In der Rubrik "Meilensteine" stellen wir Albumklassiker vor, die die Musikgeschichte oder zumindest unser Leben nachhaltig verändert haben. Unabhängig von Genre-Zuordnungen soll es sich um Platten handeln, die jeder Musikfan gehört haben muss.
3 Kommentare
Das Album ist in der 5er Box "Original Album Classics" derzeit verfügbar. Regulär wurden auf CD die drei gestrichenen bzw. Ersatz-Titel dem Album als Bonus beigefügt, so daß das ursprünglich neun Stücke umfassende Album jetzt zwölf enthält. Einige Auflagen nach 2011 enthalten noch weitere Bonus-Stücke, insbesondere Live. Die einzige CD-Auflage mit ausschließlich den 9 "Liebeswalzer"-Titeln wurde Anfang der 90er von der Deutsche Schallplatten Berlin veröffentlicht, der Rechtsnachfolge der VEB, ehe die Rechte dann aber an BMG Hansa bzw. später Sony gingen.
Ist ein schönes Album, auch wenn mir persönlich die "Februar" textlich und musikalisch eher zusagt.

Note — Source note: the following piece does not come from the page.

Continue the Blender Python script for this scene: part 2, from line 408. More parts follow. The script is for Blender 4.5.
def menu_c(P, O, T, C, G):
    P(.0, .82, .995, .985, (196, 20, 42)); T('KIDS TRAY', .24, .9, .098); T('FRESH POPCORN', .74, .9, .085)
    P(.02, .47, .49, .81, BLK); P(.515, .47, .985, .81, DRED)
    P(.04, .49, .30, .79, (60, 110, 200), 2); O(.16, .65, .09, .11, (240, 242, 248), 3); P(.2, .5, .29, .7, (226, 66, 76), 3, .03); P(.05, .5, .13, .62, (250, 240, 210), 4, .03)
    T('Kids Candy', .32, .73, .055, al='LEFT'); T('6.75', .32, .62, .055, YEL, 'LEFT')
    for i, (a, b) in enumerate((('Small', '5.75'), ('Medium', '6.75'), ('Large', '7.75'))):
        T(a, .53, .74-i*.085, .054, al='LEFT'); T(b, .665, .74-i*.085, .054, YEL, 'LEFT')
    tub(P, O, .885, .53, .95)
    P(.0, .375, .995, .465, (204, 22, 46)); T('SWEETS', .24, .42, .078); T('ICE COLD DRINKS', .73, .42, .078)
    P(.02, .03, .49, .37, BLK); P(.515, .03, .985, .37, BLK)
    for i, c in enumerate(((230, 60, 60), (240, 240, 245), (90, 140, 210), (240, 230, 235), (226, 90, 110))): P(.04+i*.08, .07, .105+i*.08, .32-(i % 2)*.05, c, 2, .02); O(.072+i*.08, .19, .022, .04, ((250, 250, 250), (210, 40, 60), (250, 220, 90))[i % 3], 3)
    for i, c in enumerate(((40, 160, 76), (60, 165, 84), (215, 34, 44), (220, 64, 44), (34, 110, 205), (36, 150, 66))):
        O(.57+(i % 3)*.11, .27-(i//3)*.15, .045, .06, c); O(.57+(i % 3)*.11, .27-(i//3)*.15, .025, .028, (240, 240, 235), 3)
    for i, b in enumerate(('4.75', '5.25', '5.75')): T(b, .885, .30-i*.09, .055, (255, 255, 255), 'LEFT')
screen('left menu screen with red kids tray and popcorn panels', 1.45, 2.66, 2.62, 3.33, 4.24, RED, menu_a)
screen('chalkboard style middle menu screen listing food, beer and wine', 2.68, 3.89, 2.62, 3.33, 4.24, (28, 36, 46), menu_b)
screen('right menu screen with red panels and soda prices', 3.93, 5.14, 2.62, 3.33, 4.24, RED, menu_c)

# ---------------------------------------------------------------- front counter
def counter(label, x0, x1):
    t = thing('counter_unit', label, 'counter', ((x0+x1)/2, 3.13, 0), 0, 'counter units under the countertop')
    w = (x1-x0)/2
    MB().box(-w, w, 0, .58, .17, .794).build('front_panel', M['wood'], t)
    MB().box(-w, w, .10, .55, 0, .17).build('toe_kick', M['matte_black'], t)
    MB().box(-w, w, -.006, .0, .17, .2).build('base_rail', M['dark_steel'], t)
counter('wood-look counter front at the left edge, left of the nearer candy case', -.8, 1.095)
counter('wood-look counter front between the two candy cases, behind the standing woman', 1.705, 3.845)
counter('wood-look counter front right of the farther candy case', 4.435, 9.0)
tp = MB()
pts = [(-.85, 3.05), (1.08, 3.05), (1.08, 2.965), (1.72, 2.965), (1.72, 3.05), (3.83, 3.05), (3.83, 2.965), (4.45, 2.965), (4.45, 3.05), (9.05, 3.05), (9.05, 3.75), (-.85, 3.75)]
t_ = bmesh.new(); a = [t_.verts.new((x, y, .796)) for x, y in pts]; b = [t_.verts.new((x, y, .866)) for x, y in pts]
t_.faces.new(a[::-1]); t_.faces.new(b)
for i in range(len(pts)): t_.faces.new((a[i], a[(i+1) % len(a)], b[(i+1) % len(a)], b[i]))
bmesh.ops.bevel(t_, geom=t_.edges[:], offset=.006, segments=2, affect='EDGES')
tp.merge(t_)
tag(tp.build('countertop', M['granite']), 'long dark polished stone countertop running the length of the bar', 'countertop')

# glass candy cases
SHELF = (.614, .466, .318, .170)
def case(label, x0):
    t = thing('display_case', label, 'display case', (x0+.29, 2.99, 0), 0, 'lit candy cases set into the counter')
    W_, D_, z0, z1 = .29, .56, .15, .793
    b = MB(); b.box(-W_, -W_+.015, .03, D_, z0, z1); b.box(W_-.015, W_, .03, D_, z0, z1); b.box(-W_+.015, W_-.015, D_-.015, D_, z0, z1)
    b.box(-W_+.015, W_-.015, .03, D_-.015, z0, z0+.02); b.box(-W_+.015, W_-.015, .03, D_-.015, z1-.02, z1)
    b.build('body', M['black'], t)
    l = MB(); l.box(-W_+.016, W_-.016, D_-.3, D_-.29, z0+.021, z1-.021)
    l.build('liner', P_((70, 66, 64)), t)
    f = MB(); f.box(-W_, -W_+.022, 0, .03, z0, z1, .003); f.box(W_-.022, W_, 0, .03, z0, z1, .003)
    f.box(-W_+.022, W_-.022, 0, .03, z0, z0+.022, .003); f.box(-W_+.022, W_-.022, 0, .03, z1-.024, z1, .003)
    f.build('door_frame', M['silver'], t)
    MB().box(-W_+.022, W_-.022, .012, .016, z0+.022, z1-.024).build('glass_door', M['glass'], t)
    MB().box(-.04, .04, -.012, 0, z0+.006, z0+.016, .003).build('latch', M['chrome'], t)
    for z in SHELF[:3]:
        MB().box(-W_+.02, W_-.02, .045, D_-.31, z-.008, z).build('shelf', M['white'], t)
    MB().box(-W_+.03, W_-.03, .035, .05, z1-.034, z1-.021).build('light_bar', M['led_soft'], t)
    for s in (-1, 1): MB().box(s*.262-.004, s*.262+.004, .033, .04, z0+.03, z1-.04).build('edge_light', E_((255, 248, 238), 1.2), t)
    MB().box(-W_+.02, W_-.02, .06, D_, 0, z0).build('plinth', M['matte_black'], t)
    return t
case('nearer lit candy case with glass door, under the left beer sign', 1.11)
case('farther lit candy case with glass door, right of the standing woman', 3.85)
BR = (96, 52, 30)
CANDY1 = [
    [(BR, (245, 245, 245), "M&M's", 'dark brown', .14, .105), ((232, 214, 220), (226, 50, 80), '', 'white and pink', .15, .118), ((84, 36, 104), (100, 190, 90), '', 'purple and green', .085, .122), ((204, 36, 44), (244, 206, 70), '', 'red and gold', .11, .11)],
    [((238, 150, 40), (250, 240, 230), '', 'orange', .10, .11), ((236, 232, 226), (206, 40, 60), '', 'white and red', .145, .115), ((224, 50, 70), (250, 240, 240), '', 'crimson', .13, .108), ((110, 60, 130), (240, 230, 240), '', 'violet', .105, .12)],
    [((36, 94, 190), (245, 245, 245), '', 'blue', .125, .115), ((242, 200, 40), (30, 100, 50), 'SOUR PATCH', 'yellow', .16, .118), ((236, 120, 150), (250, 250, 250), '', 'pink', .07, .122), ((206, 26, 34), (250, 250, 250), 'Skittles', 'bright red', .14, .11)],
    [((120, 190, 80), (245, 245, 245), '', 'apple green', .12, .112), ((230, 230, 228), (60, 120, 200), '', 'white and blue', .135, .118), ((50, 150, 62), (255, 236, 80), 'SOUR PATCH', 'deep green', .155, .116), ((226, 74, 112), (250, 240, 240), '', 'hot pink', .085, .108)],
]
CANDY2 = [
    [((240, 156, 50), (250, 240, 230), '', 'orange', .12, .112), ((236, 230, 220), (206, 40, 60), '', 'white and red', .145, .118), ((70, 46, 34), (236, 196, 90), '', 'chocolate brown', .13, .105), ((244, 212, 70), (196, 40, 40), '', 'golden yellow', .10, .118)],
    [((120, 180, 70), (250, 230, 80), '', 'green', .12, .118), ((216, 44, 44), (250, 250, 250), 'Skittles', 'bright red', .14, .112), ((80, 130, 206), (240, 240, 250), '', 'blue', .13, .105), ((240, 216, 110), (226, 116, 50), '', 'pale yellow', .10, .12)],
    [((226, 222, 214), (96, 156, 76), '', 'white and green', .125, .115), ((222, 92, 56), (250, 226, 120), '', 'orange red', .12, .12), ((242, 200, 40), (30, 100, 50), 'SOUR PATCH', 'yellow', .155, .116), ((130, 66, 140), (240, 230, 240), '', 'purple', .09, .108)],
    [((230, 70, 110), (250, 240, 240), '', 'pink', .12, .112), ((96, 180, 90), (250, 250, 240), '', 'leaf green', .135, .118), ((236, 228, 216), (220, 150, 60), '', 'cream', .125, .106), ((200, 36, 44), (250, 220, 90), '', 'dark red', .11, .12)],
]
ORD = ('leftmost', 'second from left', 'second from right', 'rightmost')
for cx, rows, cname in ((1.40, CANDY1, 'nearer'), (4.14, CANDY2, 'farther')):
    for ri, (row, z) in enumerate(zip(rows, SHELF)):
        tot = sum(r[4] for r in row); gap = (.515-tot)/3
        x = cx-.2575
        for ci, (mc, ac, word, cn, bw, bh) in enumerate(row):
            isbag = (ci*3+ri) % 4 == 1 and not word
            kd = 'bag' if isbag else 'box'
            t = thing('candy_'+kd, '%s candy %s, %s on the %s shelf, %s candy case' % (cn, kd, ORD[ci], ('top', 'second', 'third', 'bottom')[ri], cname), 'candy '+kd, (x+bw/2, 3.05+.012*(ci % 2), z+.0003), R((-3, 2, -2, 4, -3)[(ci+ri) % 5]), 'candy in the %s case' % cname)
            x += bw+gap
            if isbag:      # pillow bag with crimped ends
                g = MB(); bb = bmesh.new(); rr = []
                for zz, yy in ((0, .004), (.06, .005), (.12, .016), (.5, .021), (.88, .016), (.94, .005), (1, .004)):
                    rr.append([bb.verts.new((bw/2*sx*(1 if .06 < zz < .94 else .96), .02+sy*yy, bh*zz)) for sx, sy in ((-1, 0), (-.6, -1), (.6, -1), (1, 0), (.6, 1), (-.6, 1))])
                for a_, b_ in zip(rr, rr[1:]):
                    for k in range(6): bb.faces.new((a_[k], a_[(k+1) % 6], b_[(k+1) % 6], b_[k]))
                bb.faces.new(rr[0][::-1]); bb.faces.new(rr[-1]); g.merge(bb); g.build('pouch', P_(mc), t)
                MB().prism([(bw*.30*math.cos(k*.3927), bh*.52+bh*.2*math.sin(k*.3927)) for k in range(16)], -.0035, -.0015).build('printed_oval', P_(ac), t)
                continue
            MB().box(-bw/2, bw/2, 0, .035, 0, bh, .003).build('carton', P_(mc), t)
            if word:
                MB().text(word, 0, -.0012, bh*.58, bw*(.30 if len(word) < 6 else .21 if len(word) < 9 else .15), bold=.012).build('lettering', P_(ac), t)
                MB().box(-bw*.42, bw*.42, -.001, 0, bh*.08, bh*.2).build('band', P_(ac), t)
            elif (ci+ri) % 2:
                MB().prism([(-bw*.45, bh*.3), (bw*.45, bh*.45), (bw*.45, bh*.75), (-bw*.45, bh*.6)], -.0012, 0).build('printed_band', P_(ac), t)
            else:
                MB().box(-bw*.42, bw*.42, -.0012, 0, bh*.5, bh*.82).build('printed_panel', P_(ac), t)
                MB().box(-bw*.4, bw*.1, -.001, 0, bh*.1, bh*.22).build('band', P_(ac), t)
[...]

Gerade deshalb, weil sich zu diesem Zeitpunkt schon kein Mensch mehr wirklich um Zensur Gedanken machte und daher viele Sachen noch unverblümter ausgesprochen werden konnten - und weil die Band rückblickend da einen beachtlichen Weitblick bewies.
Gruß
Skywise
Immer noch eins meiner Lieblingsalben. Ich meine die "Liebeswalzer". Die Geschichte dahinter kannte ich bis vor ein paar Jahren noch nicht, so ist also für mich die "Liebeswalzer" das Original. Auch Produktionstechnisch muss sich das Album nicht verstecken.
Mega geiles 80er Album.
(bis auf die Nina-Hagen-theatralische Stimme von Tamara Danz in manchen Songs…Geschmackssache)
Respekt, dass so etwas in der DDR entstanden ist. Deutlich besser als das meiste, was Nena, Falco, BAP und Konsorten zu der Zeit zustande gebracht haben.